### THE TASK
Everything from the first line down to the line containing "C = scene.collection" should be reproduced exactly; please include nothing else.

****************

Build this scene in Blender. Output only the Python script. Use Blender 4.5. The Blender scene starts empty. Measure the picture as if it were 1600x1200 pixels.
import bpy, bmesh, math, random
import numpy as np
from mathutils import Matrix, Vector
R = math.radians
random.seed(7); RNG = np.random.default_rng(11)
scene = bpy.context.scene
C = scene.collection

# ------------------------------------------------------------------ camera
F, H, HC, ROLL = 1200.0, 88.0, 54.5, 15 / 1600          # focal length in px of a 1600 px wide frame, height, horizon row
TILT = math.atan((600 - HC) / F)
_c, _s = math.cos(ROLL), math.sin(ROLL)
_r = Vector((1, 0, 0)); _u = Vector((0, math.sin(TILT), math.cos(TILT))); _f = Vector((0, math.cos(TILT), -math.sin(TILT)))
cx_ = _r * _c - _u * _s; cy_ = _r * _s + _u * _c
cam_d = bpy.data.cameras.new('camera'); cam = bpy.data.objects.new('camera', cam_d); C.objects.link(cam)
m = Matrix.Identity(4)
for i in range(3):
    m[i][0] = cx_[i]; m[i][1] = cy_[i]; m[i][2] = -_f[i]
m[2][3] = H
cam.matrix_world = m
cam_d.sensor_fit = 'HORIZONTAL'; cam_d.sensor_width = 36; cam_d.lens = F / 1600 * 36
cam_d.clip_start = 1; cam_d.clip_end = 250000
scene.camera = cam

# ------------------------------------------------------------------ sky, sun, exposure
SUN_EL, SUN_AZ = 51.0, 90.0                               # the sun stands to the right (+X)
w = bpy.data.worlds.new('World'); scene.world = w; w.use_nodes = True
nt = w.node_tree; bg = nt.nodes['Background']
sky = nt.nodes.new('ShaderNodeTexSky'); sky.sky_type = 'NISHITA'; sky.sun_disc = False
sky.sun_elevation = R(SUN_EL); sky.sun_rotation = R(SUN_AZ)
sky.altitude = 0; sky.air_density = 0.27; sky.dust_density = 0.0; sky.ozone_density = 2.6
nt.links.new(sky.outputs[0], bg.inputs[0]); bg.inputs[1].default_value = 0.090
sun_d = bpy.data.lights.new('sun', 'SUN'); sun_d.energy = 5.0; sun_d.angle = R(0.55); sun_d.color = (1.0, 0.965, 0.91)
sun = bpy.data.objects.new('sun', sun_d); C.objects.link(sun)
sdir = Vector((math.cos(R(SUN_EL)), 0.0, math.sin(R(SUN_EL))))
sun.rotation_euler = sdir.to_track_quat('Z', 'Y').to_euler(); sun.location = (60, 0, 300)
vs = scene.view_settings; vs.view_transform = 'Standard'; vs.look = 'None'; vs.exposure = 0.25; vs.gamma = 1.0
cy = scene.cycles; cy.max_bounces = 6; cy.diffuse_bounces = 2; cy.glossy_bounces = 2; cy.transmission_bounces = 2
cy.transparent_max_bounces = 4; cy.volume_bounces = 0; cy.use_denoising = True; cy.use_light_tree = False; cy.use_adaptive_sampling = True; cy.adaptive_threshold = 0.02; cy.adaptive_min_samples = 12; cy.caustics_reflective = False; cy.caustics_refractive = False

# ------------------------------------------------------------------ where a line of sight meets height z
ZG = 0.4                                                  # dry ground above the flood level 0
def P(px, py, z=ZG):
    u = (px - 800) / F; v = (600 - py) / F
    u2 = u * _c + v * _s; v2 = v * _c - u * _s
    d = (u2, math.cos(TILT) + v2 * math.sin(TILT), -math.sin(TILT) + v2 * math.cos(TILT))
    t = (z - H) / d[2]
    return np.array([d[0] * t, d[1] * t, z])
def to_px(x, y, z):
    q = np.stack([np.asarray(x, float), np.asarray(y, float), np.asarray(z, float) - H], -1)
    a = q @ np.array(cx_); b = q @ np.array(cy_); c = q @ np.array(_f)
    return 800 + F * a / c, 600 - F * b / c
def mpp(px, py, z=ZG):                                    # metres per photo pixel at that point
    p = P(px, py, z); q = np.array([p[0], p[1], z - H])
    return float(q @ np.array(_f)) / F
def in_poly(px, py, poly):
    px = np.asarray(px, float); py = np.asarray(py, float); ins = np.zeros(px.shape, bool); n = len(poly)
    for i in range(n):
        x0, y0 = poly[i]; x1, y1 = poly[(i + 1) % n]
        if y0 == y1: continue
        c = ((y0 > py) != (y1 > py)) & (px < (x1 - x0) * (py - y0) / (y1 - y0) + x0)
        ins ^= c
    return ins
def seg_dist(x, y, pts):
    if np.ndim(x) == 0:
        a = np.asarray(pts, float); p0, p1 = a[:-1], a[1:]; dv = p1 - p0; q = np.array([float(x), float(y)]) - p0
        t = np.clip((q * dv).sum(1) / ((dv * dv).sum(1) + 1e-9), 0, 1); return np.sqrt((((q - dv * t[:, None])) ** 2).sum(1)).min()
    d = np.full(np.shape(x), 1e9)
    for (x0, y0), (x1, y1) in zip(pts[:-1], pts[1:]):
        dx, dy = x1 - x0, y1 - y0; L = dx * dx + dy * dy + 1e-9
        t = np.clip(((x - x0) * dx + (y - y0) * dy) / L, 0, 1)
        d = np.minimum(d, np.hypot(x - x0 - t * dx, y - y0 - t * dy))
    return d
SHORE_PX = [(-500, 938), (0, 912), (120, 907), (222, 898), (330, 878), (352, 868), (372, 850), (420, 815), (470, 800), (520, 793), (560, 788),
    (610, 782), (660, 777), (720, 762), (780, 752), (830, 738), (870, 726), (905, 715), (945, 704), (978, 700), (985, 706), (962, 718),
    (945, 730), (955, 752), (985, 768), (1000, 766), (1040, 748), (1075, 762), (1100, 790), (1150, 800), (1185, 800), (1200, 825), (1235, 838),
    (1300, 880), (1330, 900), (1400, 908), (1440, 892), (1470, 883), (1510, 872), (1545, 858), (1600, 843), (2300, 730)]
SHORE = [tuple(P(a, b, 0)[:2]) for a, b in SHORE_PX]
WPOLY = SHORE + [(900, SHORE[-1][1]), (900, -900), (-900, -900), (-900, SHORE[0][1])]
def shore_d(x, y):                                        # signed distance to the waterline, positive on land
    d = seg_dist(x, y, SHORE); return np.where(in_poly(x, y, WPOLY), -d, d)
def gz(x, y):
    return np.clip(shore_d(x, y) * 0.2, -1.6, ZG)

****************

### RESULT
Build this scene in Blender. Output only the Python script. Use Blender 4.5. The Blender scene starts empty. Measure the picture as if it were 1600x1200 pixels.
import bpy, bmesh, math, random
import numpy as np
from mathutils import Matrix, Vector
R = math.radians
random.seed(7); RNG = np.random.default_rng(11)
scene = bpy.context.scene
C = scene.collection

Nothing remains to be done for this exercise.